Cada paso que nos acerca a los conflictos ajenos nos aleja de nuestra vocación de paz, nos encierra en la lógica de los poderosos y nos deja atrapados en una indefensión que no elegimos.
La Argentina no puede ser arrastrada por la locura de un liderazgo mesiánico. Debe recuperar su voz, su equilibrio y su lugar en el mundo como defensora de la paz, la autodeterminación y la dignidad de los pueblos.
Javier Milei ha subordinado la diplomacia argentina a sus afinidades personales, alineando al país con potencias en conflicto y comprometiendo nuestra histórica vocación de paz. Declarar enemigos, trasladar embajadas, firmar acuerdos militares sin consenso ni debate, no es ejercer soberanía: es ponerla en riesgo.

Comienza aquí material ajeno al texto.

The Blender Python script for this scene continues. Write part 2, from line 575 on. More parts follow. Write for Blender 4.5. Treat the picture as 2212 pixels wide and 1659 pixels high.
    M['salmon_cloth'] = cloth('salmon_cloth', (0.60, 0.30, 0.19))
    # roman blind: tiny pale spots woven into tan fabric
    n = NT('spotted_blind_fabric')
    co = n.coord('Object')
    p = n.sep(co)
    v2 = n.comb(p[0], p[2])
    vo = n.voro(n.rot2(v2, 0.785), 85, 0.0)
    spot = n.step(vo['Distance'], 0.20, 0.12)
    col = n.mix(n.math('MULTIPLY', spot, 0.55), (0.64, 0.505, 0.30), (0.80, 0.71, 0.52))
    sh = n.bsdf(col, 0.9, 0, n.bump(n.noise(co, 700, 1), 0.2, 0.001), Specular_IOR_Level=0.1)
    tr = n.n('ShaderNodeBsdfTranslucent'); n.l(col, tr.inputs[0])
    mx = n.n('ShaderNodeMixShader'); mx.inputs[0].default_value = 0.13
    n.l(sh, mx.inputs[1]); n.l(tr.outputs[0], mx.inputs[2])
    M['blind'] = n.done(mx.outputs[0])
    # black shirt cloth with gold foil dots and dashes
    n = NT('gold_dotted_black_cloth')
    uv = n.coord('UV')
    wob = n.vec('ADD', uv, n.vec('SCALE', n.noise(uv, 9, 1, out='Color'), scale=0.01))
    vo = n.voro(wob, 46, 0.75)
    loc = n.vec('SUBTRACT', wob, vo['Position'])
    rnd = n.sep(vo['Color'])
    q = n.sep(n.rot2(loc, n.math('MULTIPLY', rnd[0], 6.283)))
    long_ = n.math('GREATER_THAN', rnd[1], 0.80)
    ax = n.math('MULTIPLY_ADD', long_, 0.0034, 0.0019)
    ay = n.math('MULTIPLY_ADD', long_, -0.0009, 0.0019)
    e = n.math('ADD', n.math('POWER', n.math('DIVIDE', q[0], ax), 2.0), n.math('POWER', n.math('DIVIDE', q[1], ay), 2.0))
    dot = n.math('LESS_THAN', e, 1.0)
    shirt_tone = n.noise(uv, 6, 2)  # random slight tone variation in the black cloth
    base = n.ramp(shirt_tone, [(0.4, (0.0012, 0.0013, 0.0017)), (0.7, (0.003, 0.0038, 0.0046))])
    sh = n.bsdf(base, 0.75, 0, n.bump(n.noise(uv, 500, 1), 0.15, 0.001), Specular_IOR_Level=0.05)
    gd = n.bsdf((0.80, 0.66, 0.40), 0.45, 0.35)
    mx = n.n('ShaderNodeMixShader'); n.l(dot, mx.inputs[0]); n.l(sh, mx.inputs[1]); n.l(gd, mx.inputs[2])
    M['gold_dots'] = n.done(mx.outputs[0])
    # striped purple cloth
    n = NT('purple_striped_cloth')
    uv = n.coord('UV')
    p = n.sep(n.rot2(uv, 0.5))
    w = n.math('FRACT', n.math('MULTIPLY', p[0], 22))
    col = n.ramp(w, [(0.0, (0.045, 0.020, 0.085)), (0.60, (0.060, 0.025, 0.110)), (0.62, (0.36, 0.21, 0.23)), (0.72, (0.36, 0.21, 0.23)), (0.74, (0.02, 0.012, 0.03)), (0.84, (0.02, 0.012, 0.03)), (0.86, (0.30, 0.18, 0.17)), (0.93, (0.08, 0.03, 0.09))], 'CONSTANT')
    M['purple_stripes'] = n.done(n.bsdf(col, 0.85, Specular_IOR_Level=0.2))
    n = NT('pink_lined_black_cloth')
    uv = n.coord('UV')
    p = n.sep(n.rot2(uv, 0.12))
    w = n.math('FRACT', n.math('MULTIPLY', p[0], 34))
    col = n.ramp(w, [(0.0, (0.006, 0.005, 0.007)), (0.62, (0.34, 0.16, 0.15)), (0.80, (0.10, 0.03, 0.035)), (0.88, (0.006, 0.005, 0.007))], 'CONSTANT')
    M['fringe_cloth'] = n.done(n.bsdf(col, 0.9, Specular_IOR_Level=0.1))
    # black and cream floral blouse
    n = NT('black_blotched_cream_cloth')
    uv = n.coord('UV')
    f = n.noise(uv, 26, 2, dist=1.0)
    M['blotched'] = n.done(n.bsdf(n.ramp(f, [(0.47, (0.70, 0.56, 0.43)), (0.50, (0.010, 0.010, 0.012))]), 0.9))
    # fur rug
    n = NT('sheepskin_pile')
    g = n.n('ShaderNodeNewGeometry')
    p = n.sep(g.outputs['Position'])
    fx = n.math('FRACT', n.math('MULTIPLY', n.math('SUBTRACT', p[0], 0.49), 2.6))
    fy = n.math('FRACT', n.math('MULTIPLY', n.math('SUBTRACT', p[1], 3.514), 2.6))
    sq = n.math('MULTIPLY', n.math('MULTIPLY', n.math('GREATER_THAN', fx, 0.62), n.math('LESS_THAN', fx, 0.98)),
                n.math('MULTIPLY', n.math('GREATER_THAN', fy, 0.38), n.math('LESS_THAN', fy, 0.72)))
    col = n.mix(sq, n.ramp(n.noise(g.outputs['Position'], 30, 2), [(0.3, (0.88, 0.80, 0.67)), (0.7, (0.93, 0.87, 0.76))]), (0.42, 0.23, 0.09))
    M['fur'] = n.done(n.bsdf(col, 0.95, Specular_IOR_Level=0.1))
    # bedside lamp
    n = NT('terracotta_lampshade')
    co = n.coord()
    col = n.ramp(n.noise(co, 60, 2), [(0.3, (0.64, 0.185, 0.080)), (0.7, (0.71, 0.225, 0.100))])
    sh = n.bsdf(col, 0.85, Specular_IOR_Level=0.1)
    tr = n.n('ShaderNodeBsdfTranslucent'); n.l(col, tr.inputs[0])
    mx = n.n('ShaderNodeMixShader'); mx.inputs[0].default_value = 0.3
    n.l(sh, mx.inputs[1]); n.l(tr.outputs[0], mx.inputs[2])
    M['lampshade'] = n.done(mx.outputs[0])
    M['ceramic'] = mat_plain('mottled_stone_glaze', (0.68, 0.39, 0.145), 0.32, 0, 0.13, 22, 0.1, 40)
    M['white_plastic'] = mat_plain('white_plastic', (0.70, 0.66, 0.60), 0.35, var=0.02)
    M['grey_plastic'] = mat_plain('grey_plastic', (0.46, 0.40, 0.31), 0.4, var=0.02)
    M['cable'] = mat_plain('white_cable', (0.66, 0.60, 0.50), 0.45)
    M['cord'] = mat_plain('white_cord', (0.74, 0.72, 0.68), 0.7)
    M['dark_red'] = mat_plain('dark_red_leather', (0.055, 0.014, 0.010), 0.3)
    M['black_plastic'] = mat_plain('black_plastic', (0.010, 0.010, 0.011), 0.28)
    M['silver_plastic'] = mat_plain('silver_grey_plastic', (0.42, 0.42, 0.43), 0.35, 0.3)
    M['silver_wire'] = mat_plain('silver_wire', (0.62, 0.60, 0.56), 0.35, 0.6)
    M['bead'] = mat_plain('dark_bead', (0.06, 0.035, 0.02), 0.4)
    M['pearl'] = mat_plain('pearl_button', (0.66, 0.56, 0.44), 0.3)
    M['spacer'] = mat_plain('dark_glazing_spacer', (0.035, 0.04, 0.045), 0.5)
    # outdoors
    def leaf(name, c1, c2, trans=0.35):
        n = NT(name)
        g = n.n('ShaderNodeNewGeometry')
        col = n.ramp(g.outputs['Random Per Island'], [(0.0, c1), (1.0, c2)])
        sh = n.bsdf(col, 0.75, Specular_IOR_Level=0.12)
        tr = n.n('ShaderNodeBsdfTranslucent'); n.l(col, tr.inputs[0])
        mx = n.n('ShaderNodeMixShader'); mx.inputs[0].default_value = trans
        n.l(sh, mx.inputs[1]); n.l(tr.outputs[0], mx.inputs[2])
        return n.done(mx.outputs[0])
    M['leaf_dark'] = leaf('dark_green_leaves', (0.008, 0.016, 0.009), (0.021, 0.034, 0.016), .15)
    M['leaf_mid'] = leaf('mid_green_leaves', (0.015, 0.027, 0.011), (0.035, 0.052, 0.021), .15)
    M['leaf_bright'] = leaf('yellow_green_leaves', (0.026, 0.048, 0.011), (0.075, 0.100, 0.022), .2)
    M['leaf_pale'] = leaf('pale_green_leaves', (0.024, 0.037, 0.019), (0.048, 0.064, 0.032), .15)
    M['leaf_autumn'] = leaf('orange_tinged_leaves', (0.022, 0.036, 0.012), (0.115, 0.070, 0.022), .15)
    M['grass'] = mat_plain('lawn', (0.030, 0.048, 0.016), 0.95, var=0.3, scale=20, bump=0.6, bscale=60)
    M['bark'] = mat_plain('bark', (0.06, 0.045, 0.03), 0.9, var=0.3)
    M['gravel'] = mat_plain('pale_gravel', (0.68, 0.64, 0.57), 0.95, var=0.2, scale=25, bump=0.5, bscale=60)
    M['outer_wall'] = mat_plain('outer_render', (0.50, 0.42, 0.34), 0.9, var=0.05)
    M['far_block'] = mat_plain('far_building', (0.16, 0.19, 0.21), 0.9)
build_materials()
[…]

No se puede construir una política internacional sobre posicionamientos personalísimos, dándole la espalda a la historia, a la Constitución y al pueblo. Cada paso hacia los conflictos de Medio Oriente nos aleja de nuestra tradición de neutralidad activa y nos acerca a una lógica de dependencia, subordinación y peligro.
Argentina no tiene ni debe tener vocación bélica.
Pensar que nuestra autonomía puede resistir el peso de milenios de guerras religiosas, intereses cruzados y devastación humanitaria es un delirio. Es ignorar nuestra escala, nuestra historia y nuestras prioridades.
La neutralidad activa no es indiferencia. Es compromiso con la paz, con el multilateralismo, con la mediación y con la defensa de los derechos humanos desde una posición de equilibrio. Es la única forma de preservar nuestra autonomía en un mundo fragmentado.
Debemos reivindicar un política exterior basada en:
- El respeto al derecho internacional y a la autodeterminación de los pueblos.
- La no injerencia en conflictos ajenos.
- La defensa de la soberanía nacional frente a presiones externas.
- La construcción de alianzas regionales solidarias y estratégicas.
- La memoria de nuestras heridas: AMIA, Embajada de Israel, dictaduras, exilios.
Argentina debe volver a hablar con voz propia. No como eco de potencias extranjeras, sino como nación con historia, dignidad y proyecto. La política exterior no puede ser un capricho: debe ser un pacto con el pueblo y con el futuro.